La norma sanziona i comportamenti del pubblico ufficiale e dell’incaricato del pubblico servizio che, approfittando della qualifica pubblica, inducano il privato a promettere o a corrispondere una somma indebita in cambio di una utilità: proprio per questo secondo peculiare aspetto (consistente nel fatto che al privato in un certo senso conviene approfittare della ‘disponibilità’ del funzionario pubblico), anch’egli è passibile di sanzione.

Visto come è articolato il nuovo reato, la giurisprudenza di legittimità ha repentinamente escluso che il legislatore abbia semplicemente ‘spacchettato’ il vecchio reato di concussione distinguendo fra concussione per costrizione e concussione per induzione: invero, limitare l’applicabilità del reato di induzione indebita alle ipotesi di concussione per induzione sarebbe riduttivo.

È pur vero che nella nuova norma confluiscono quei comportamenti in cui il funzionario approfitta della sua qualità e della soggezione esercitata sul privato ma senza mettere in atto minacce in senso tecnico, quanto piuttosto una sorta di ‘persuasione’, dunque, comportamenti in un certo senso meno gravi di quelli riconducibili alla concussione.

Quindi sotto questo aspetto può dirsi che il legislatore sia intervenuto a punire quelle condotte che pur non integrando la concussione per l’assenza della minaccia di un male ingiusto, siano comunque riprovevoli ed atti a turbare il buon funzionamento della pubblica amministrazione.

In quest’ottica si giustifica anche la previsione della sanzione a carico del privato che ‘accetta’ di concorrere con la parte pubblica al comportamento illecito (l’esempio potrebbe essere quello di chi paga un vigile per ‘sparire’ una multa a lui intestata).

Ma, poiché in seguito alla riforma della legge 190/2012, soggetto attivo del reato di concussione può essere solo il pubblico ufficiale, e non anche l’incaricato del pubblico servizio, resta da definire in quale fattispecie incriminatrice rientrino i comportamenti degli incaricati del pubblico servizio che non possono proprio per questa ragione essere ricondotti nell’ambito applicativo della nuova concussione.

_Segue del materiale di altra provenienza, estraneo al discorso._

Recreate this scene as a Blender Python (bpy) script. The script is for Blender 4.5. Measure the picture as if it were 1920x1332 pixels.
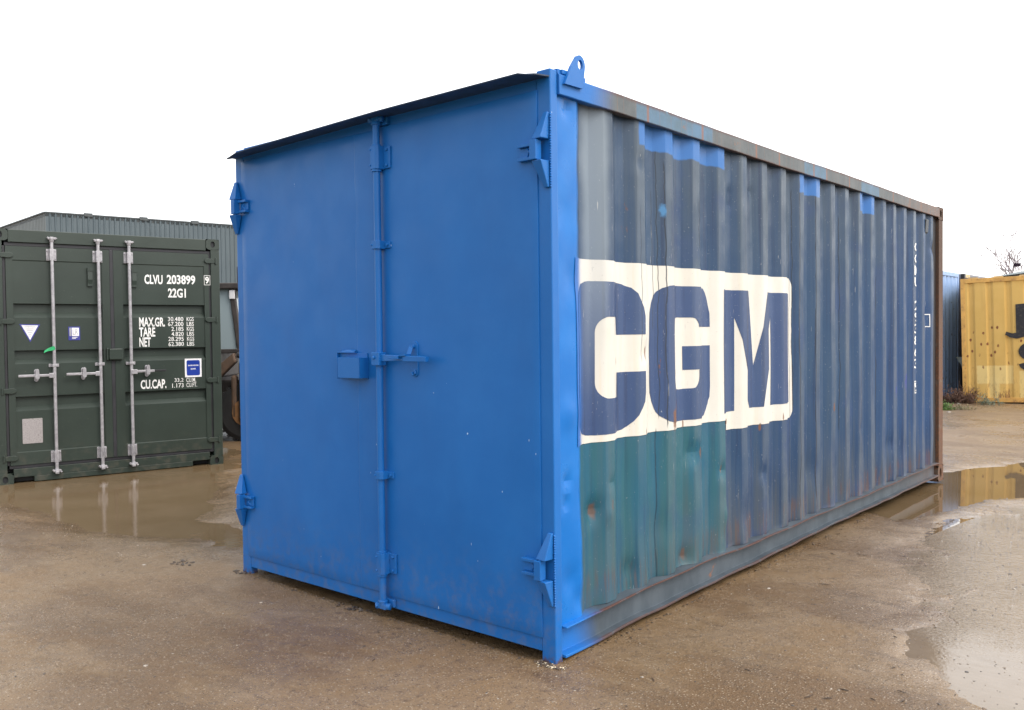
import bpy, bmesh, math, random
import numpy as np
from mathutils import Vector, Matrix
for o in list(bpy.data.objects): bpy.data.objects.remove(o)
random.seed(7); rng = np.random.default_rng(11)
S = bpy.context.scene
COL = S.collection
R = math.radians

# ------------------------------------------------------------------ camera
cam = bpy.data.cameras.new('camera'); camo = bpy.data.objects.new('camera', cam); COL.objects.link(camo)
fw = Vector((-.65002505, .75947817, -.02569717)); rt = Vector((.75987097, .64997227, -.01149595)); up = Vector((-.00797153, .02699919, .99960367))
camo.matrix_world = Matrix(((rt.x, up.x, -fw.x, 2.3571), (rt.y, up.y, -fw.y, -3.0267), (rt.z, up.z, -fw.z, 1.4657), (0, 0, 0, 1)))
cam.sensor_width = 36; cam.lens = 1656.17 / 1920 * 36; cam.clip_start = .05; cam.clip_end = 2000
S.camera = camo
S.render.resolution_x = 1024; S.render.resolution_y = 710

# ------------------------------------------------------------------ world and sun (overcast)
SUN_EL, SUN_AZ = R(46), R(84)      # azimuth clockwise from +Y
W = bpy.data.worlds.new('World'); S.world = W; W.use_nodes = True
wn = W.node_tree; wn.nodes.clear()
sky = wn.nodes.new('ShaderNodeTexSky'); sky.sky_type = 'NISHITA'; sky.sun_disc = False
sky.sun_elevation = SUN_EL; sky.sun_rotation = SUN_AZ; sky.air_density = 1.0; sky.dust_density = 3
b1 = wn.nodes.new('ShaderNodeBackground'); b1.inputs['Strength'].default_value = .05; wn.links.new(sky.outputs[0], b1.inputs[0])
# the cloud layer: nearly even white, brighter overhead and on the sun's side
tc = wn.nodes.new('ShaderNodeTexCoord'); sx = wn.nodes.new('ShaderNodeSeparateXYZ'); wn.links.new(tc.outputs['Generated'], sx.inputs[0])
def wm(op, a, b):
    n = wn.nodes.new('ShaderNodeMath'); n.operation = op
    for i, v in enumerate((a, b)):
        if isinstance(v, (int, float)): n.inputs[i].default_value = v
        else: wn.links.new(v, n.inputs[i])
    return n.outputs[0]
zup = wm('MAXIMUM', sx.outputs[2], 0.0)
s_ = wm('ADD', wm('MULTIPLY', zup, .10), .84)
s_ = wm('MULTIPLY', s_, wm('ADD', wm('ADD', wm('MULTIPLY', sx.outputs[0], .20), wm('MULTIPLY', sx.outputs[1], .33)), 1.0))
b2 = wn.nodes.new('ShaderNodeBackground'); b2.inputs[0].default_value = (1, .985, .96, 1); wn.links.new(s_, b2.inputs[1])
ad = wn.nodes.new('ShaderNodeAddShader'); wo = wn.nodes.new('ShaderNodeOutputWorld')
wn.links.new(b1.outputs[0], ad.inputs[0]); wn.links.new(b2.outputs[0], ad.inputs[1]); wn.links.new(ad.outputs[0], wo.inputs[0])
sl = bpy.data.lights.new('sun', 'SUN'); sl.energy = .8; sl.angle = R(25); sl.color = (1, .96, .9)
so = bpy.data.objects.new('sun', sl); COL.objects.link(so)
sd = Vector((math.sin(SUN_AZ) * math.cos(SUN_EL), math.cos(SUN_AZ) * math.cos(SUN_EL), math.sin(SUN_EL)))
so.rotation_euler = sd.to_track_quat('Z', 'Y').to_euler(); so.location = sd * 30
S.view_settings.view_transform = 'Standard'; S.view_settings.look = 'None'; S.view_settings.gamma = 1
S.view_settings.exposure = .9
S.render.engine = 'CYCLES'

# ------------------------------------------------------------------ node helpers
class V:
    def __init__(s, m, sock): s.m = m; s.k = sock
    def _o(s, op, b, rev=False):
        n = s.m.nt.nodes.new('ShaderNodeMath'); n.operation = op
        a = s
        if rev: a, b = b, a
        for i, v in enumerate((a, b)):
            if v is None: continue
            if isinstance(v, V): s.m.nt.links.new(v.k, n.inputs[i])
            else: n.inputs[i].default_value = v
        return V(s.m, n.outputs[0])
    def __add__(s, b): return s._o('ADD', b)
    __radd__ = __add__
    def __sub__(s, b): return s._o('SUBTRACT', b)
    def __rsub__(s, b): return s._o('SUBTRACT', b, True)
    def __mul__(s, b): return s._o('MULTIPLY', b)
    __rmul__ = __mul__
    def mx(s, b): return s._o('MAXIMUM', b)
    def mn(s, b): return s._o('MINIMUM', b)
    def abs(s): return s._o('ABSOLUTE', None)
    def pw(s, b): return s._o('POWER', b)
    def st(s, a, b, lo=0., hi=1.):
        n = s.m.nt.nodes.new('ShaderNodeMapRange'); n.interpolation_type = 'SMOOTHSTEP'
        s.m.nt.links.new(s.k, n.inputs[0])
        for i, v in zip((1, 2, 3, 4), (a, b, lo, hi)): n.inputs[i].default_value = v
        return V(s.m, n.outputs[0])

class Mat:
    def __init__(s, name, coord='Object'):
        s.mat = bpy.data.materials.new(name); s.mat.use_nodes = True; s.nt = s.mat.node_tree
        s.b = s.nt.nodes['Principled BSDF']
        t = s.nt.nodes.new('ShaderNodeTexCoord'); s.co = t.outputs[coord]
        x = s.nt.nodes.new('ShaderNodeSeparateXYZ'); s.nt.links.new(s.co, x.inputs[0])
        s.x, s.y, s.z = (V(s, x.outputs[i]) for i in range(3))
    def vec(s, x, y, z):
        n = s.nt.nodes.new('ShaderNodeCombineXYZ')
        for i, v in enumerate((x, y, z)):
            if isinstance(v, V): s.nt.links.new(v.k, n.inputs[i])
            else: n.inputs[i].default_value = v
        return n.outputs[0]
    def noise(s, scale, detail=4, rough=.55, vec=None, dist=0.):
        n = s.nt.nodes.new('ShaderNodeTexNoise'); s.nt.links.new(vec or s.co, n.inputs['Vector'])
        n.inputs['Scale'].default_value = scale; n.inputs['Detail'].default_value = detail
        n.inputs['Roughness'].default_value = rough; n.inputs['Distortion'].default_value = dist
        return V(s, n.outputs[0])
    def voro(s, scale, vec=None, feature='F1', rnd=1., dims='2D'):
        n = s.nt.nodes.new('ShaderNodeTexVoronoi'); n.feature = feature; n.voronoi_dimensions = dims; s.nt.links.new(vec or s.co, n.inputs['Vector'])
        n.inputs['Scale'].default_value = scale; n.inputs['Randomness'].default_value = rnd
        return V(s, n.outputs['Distance']), n.outputs.get('Color')
    def mix(s, f, a, b):
        n = s.nt.nodes.new('ShaderNodeMix'); n.data_type = 'RGBA'
        if isinstance(f, V): s.nt.links.new(f.k, n.inputs[0])
        else: n.inputs[0].default_value = f
        for i, v in ((6, a), (7, b)):
            if isinstance(v, tuple): n.inputs[i].default_value = (*v, 1)
            else: s.nt.links.new(v, n.inputs[i])
        return n.outputs[2]
    def attr(s, name):
        n = s.nt.nodes.new('ShaderNodeAttribute'); n.attribute_name = name; return V(s, n.outputs['Fac'])
    def bump(s, h, strength=.3, dist=.01, prev=None):
        n = s.nt.nodes.new('ShaderNodeBump'); s.nt.links.new(h.k, n.inputs['Height'])
        n.inputs['Strength'].default_value = strength; n.inputs['Distance'].default_value = dist
        s.nt.links.new(n.outputs[0], s.b.inputs['Normal']); return n
    def set(s, **k):
        for a, v in k.items():
            i = s.b.inputs[{'col': 'Base Color', 'rough': 'Roughness', 'metal': 'Metallic', 'ior': 'IOR', 'spec': 'Specular IOR Level', 'trans': 'Transmission Weight', 'alpha': 'Alpha', 'coat': 'Coat Weight'}[a]]
            if isinstance(v, V): s.nt.links.new(v.k, i)
            elif isinstance(v, tuple): i.default_value = (*v, 1)
            elif isinstance(v, (int, float)): i.default_value = v
            else: s.nt.links.new(v, i)
        return s.mat

def mat_plain(name, col, rough=.5, metal=0, var=.25, scale=6, bump=.0, dirt=None):
    m = Mat(name); n = m.noise(scale, 5, .6)
    c = m.mix(n.st(.3, .7), tuple(c * (1 - var) for c in col), tuple(min(1, c * (1 + var)) for c in col))
    if dirt: c = m.mix(m.noise(scale * 2.3, 6, .7).st(.5, .72, 0, .8), c, dirt)
    if bump: m.bump(m.noise(scale * 8, 3), bump, .003)
    return m.set(col=c, rough=n.st(.2, .8, max(.05, rough - .1), rough + .1), metal=metal)

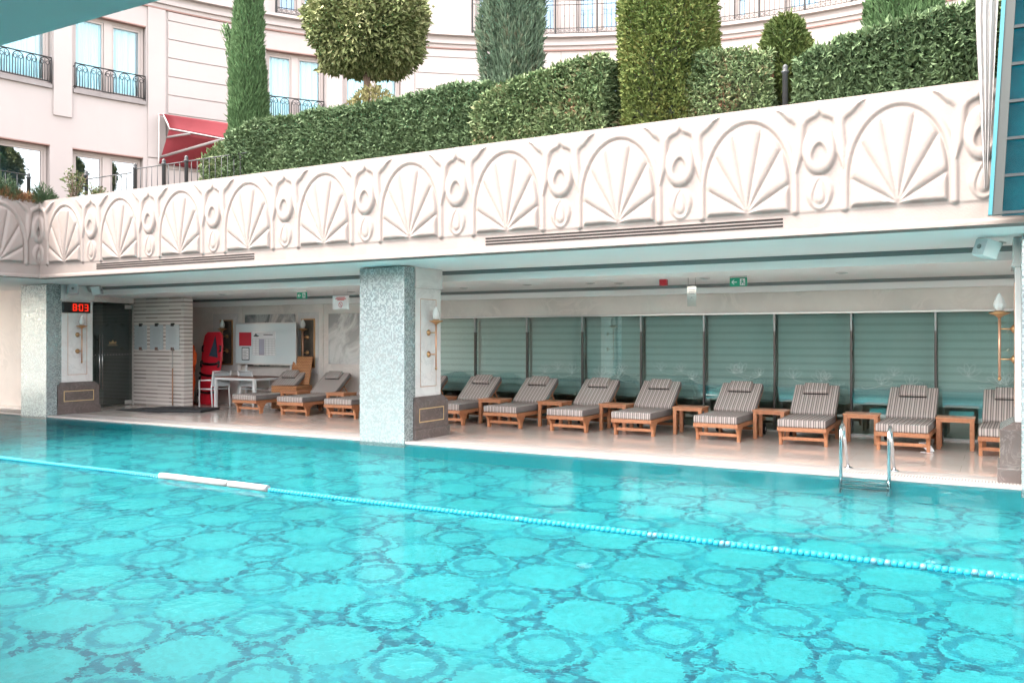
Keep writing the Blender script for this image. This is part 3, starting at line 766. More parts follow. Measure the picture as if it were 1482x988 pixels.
sconce('brass torch lamp on the white shaft of the central column', (-8.30, PE + .73, SZ), 0)
sconce('brass torch lamp seen in profile on the right edge column', (.13, PE + .73, SZ + .02), R(180))
sconce('brass torch lamp before the mirror next to the red rescue board', (-16.98, BY - .07, 1.52), R(-90))
sconce('brass torch lamp before the mirror right of the whiteboard', (-14.30, BY - .07, 1.50), R(-90))

# clock
ck = thing('digital_clock', 'black digital clock with red figures 8:03 on the left column', 'clock', (-17.66, PE + .68, 2.31))
MB().box(0, .07, -.315, .315, -.115, .115).build('clock_case', M['black'], ck, bevel=.006)
SEG = {'8': 'abcdefg', '0': 'abcdef', '3': 'abcdg'}
def digit(ch, y, z, w=.085, h=.15, t=.016):
    m = MB(); q = .004
    S = {'a': (y - w / 2 + q, y + w / 2 - q, z + h / 2 - t, z + h / 2), 'g': (y - w / 2 + q, y + w / 2 - q, z - t / 2, z + t / 2), 'd': (y - w / 2 + q, y + w / 2 - q, z - h / 2, z - h / 2 + t),
         'f': (y - w / 2, y - w / 2 + t, z + q, z + h / 2 - q), 'b': (y + w / 2 - t, y + w / 2, z + q, z + h / 2 - q),
         'e': (y - w / 2, y - w / 2 + t, z - h / 2 + q, z - q), 'c': (y + w / 2 - t, y + w / 2, z - h / 2 + q, z - q)}
    for s in SEG[ch]:
        a, b_, c_, e = S[s]; m.box(.070, .074, a, b_, c_, e)
    return m
for ch, y in (('8', -.06), ('0', .09), ('3', .215)): digit(ch, y, 0).build('digit', M['led'], ck)
cm = MB(); cm.box(.070, .074, .008, .026, .025, .045); cm.box(.070, .074, .008, .026, -.045, -.025); cm.build('colon', M['led'], ck)
MB().tube([(.03, -.24, .115), (.03, -.24, .40)], .006, 6).build('cable', M['white'], ck)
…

Al riguardo, va premesso che la stessa norma incriminatrice dell’induzione indebita si apre con la cd. clausola di riserva («Salvo che il fatto costituisca più grave reato»); pertanto, può affermarsi che la condotta dell’incaricato del pubblico servizio che abbia le caratteristiche della concussione (quando consista quindi nella minaccia di un male ingiusto, resa possibile dall’abuso di posizione), rientra oggi nel reato di estorsione, con continuità normativa per i fatti commessi prima della riforma.